• _Exercise data_:
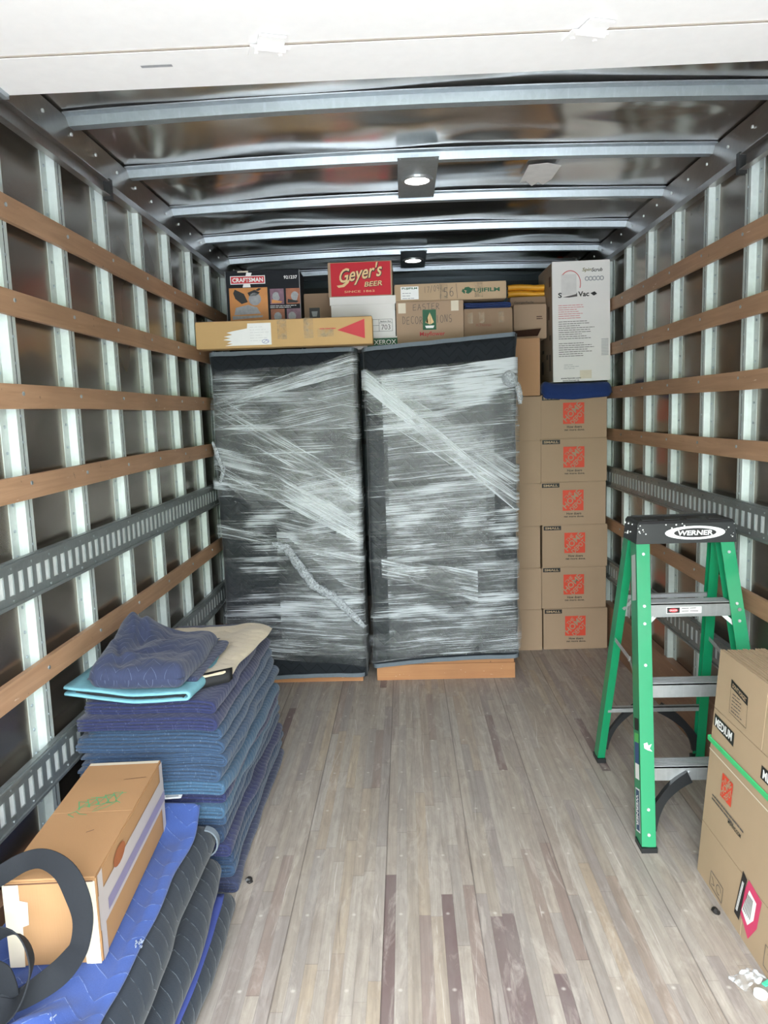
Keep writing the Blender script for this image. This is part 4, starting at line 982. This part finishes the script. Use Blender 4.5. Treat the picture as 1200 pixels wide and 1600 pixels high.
o = pillow('moving_blanket', [(-1.05, 1.17), (-.668, 1.20), (-.672, 2.20), (-1.05, 2.22)], bz, .030, q_blue, nx=60, ny=90, seed=52, rough=.008, edge=.02, side_bulge=.012,
    bumps=((.6, .17, .16, .03, .25, .035), (.4, .245, .25, .022, .3, .030), (.75, .10, .2, .03, .3, .03), (.3, .08, .3, .03, .1, .03), (.94, .55, .03, .25, 0, .006)))
tag(o, 'royal blue quilted blanket under the taped cardboard box at the front left', 'moving blanket')
def tuft(x, y, z, s=.02, seed=0):
    rnd = random.Random(seed); bm = bmesh.new()
    for k in range(14):
        a = Vector((rnd.uniform(-1, 1), rnd.uniform(-1, 1), rnd.uniform(-.2, .6)))*s*.7; b_ = a+Vector((rnd.uniform(-1, 1), rnd.uniform(-1, 1), rnd.uniform(-.3, .8)))*s*.5
        beam(bm, Vector((x, y, z))+a, Vector((x, y, z))+b_, .0025, .0015)
    return bm
finish('frayed_edge', tuft(-.668, 1.62, .285, .014, 1), mat_gloss('pale_thread', '8790A0', .8), o)
finish('frayed_edge', tuft(-.775, 1.385, .292, .014, 2), MATS['pale_thread'], o)
# paper tag on the blanket edge
o2 = empty('paper_tag', (-.765, 2.205, .345), .1, 'small white paper tag beside the back end of the taped box', 'tag')
finish('tag_sheet', B(-.035, .03, -.012, .012, 0, .0012), white_m, o2); patch('tag_print', (0, 0, .0014), X, Y, .04, .008, grey_pic, o2)

# taped long cardboard box
w_, d, h = .212, .570, .215; t = carton('taped_box', w_, d, h, (-.852, 1.835, .290), math.radians(3.4), kraft_or, 'long orange-brown cardboard box with pale tape lying on the royal blue blanket', tape=False)
t.rotation_euler = (math.radians(.2), 0, math.radians(3.4))
Oz = Vector((0, 0, h))
grn = mat_gloss('green_marker', '3F9E6A', .6)
rnd = random.Random(5)
scr = []
for k in range(5): scr.append([(-.04+.02*k+rnd.uniform(-.01, .01), -.01+.012*k), (-.055+.02*k, .035+.01*k), (-.03+.02*k, .03+.012*k), (-.045+.022*k, -.005+.01*k), (-.02+.02*k, .02)])
scr.append([(-.03, .055), (.0, .05), (.06, .075)]); scr.append([(-.04, -.045), (-.06, -.03), (-.045, -.015), (-.03, -.03), (-.01, -.035)]); scr.append([(.0, -.02), (.03, .0), (.05, .03), (.02, .02), (.0, -.01)])
strokes('green_scrawl', scr, Oz+Vector((.0, .02, 0)), X, Y, .0022, grn, t, .001)
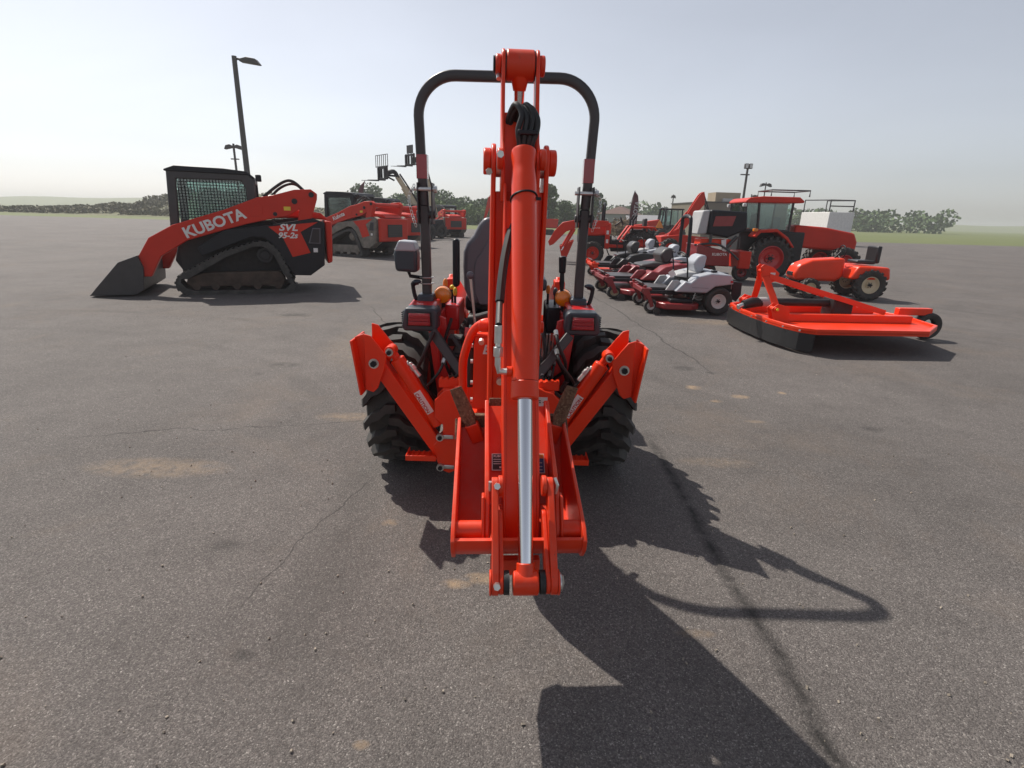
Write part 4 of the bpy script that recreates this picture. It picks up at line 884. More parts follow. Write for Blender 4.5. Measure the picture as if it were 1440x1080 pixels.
for (Y, Z, l) in ((A_[0] - .022, A_[1] + .012, -.078), (B_[0] - .030, B_[1] + .014, -.080)):
    bpart('pin_bolt', MB().cyl((l, Y, Z), (l, Y - .016, Z + .006), .010, n=6), 'steel', bk)
bpart('linch_pin', MB().cyl((.101, B_[0], B_[1]), (.106, B_[0], B_[1]), .026, n=18).tube([(.108, B_[0], B_[1] + .022 * 1), (.112, B_[0] - .004, B_[1]), (.108, B_[0], B_[1] - .03)], .004, 6), 'steel', bk)
bpart('linch_pin', MB().tube([(.098, A_[0] - .005, A_[1] + .03), (.106, A_[0] - .015, A_[1] + .01), (.102, A_[0] - .012, A_[1] - .02)], .005, 6).cyl((-.098, A_[0], A_[1] + .014), (-.098, A_[0], A_[1] - .016), .006, n=8), 'steel', bk)
bpart('transport_bracket', MB().bx(-.095, .06, 1.42, 1.45, .475, .53), 'orange_worn', bk, bevel=.003)
# pin with clip at the front of the boom
cp_ = part('lynch_pin', MB().cyl((-.048 - TX, 2.06 - TY, .93), (-.048 - TX, 2.0 - TY, .93), .014, n=12), 'steel', T)

# ================================================================== OTHER MACHINES (local x = forward, y = left, z up)
def sym(mbf, name, mat, par, w0, w1, **k):
    """the same plate on both sides"""
    for s_ in (-1, 1): part(name, MB().plate(mbf, s_ * w0, s_ * w1, 'y'), mat, par, **k)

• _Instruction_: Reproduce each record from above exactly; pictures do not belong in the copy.

• _Written response_:
Keep writing the Blender script for this image. This is part 4, starting at line 982. This part finishes the script. Use Blender 4.5. Treat the picture as 1200 pixels wide and 1600 pixels high.
o = pillow('moving_blanket', [(-1.05, 1.17), (-.668, 1.20), (-.672, 2.20), (-1.05, 2.22)], bz, .030, q_blue, nx=60, ny=90, seed=52, rough=.008, edge=.02, side_bulge=.012,
    bumps=((.6, .17, .16, .03, .25, .035), (.4, .245, .25, .022, .3, .030), (.75, .10, .2, .03, .3, .03), (.3, .08, .3, .03, .1, .03), (.94, .55, .03, .25, 0, .006)))
tag(o, 'royal blue quilted blanket under the taped cardboard box at the front left', 'moving blanket')
def tuft(x, y, z, s=.02, seed=0):
    rnd = random.Random(seed); bm = bmesh.new()
    for k in range(14):
        a = Vector((rnd.uniform(-1, 1), rnd.uniform(-1, 1), rnd.uniform(-.2, .6)))*s*.7; b_ = a+Vector((rnd.uniform(-1, 1), rnd.uniform(-1, 1), rnd.uniform(-.3, .8)))*s*.5
        beam(bm, Vector((x, y, z))+a, Vector((x, y, z))+b_, .0025, .0015)
    return bm
finish('frayed_edge', tuft(-.668, 1.62, .285, .014, 1), mat_gloss('pale_thread', '8790A0', .8), o)
finish('frayed_edge', tuft(-.775, 1.385, .292, .014, 2), MATS['pale_thread'], o)
# paper tag on the blanket edge
o2 = empty('paper_tag', (-.765, 2.205, .345), .1, 'small white paper tag beside the back end of the taped box', 'tag')
finish('tag_sheet', B(-.035, .03, -.012, .012, 0, .0012), white_m, o2); patch('tag_print', (0, 0, .0014), X, Y, .04, .008, grey_pic, o2)

# taped long cardboard box
w_, d, h = .212, .570, .215; t = carton('taped_box', w_, d, h, (-.852, 1.835, .290), math.radians(3.4), kraft_or, 'long orange-brown cardboard box with pale tape lying on the royal blue blanket', tape=False)
t.rotation_euler = (math.radians(.2), 0, math.radians(3.4))
Oz = Vector((0, 0, h))
grn = mat_gloss('green_marker', '3F9E6A', .6)
rnd = random.Random(5)
scr = []
for k in range(5): scr.append([(-.04+.02*k+rnd.uniform(-.01, .01), -.01+.012*k), (-.055+.02*k, .035+.01*k), (-.03+.02*k, .03+.012*k), (-.045+.022*k, -.005+.01*k), (-.02+.02*k, .02)])
scr.append([(-.03, .055), (.0, .05), (.06, .075)]); scr.append([(-.04, -.045), (-.06, -.03), (-.045, -.015), (-.03, -.03), (-.01, -.035)]); scr.append([(.0, -.02), (.03, .0), (.05, .03), (.02, .02), (.0, -.01)])
strokes('green_scrawl', scr, Oz+Vector((.0, .02, 0)), X, Y, .0022, grn, t, .001)
Write part 4 of the bpy script that recreates this picture. It picks up at line 884. More parts follow. Write for Blender 4.5. Measure the picture as if it were 1440x1080 pixels.
for (Y, Z, l) in ((A_[0] - .022, A_[1] + .012, -.078), (B_[0] - .030, B_[1] + .014, -.080)):
    bpart('pin_bolt', MB().cyl((l, Y, Z), (l, Y - .016, Z + .006), .010, n=6), 'steel', bk)
bpart('linch_pin', MB().cyl((.101, B_[0], B_[1]), (.106, B_[0], B_[1]), .026, n=18).tube([(.108, B_[0], B_[1] + .022 * 1), (.112, B_[0] - .004, B_[1]), (.108, B_[0], B_[1] - .03)], .004, 6), 'steel', bk)
bpart('linch_pin', MB().tube([(.098, A_[0] - .005, A_[1] + .03), (.106, A_[0] - .015, A_[1] + .01), (.102, A_[0] - .012, A_[1] - .02)], .005, 6).cyl((-.098, A_[0], A_[1] + .014), (-.098, A_[0], A_[1] - .016), .006, n=8), 'steel', bk)
bpart('transport_bracket', MB().bx(-.095, .06, 1.42, 1.45, .475, .53), 'orange_worn', bk, bevel=.003)
# pin with clip at the front of the boom
cp_ = part('lynch_pin', MB().cyl((-.048 - TX, 2.06 - TY, .93), (-.048 - TX, 2.0 - TY, .93), .014, n=12), 'steel', T)

# ================================================================== OTHER MACHINES (local x = forward, y = left, z up)
def sym(mbf, name, mat, par, w0, w1, **k):
    """the same plate on both sides"""
    for s_ in (-1, 1): part(name, MB().plate(mbf, s_ * w0, s_ * w1, 'y'), mat, par, **k)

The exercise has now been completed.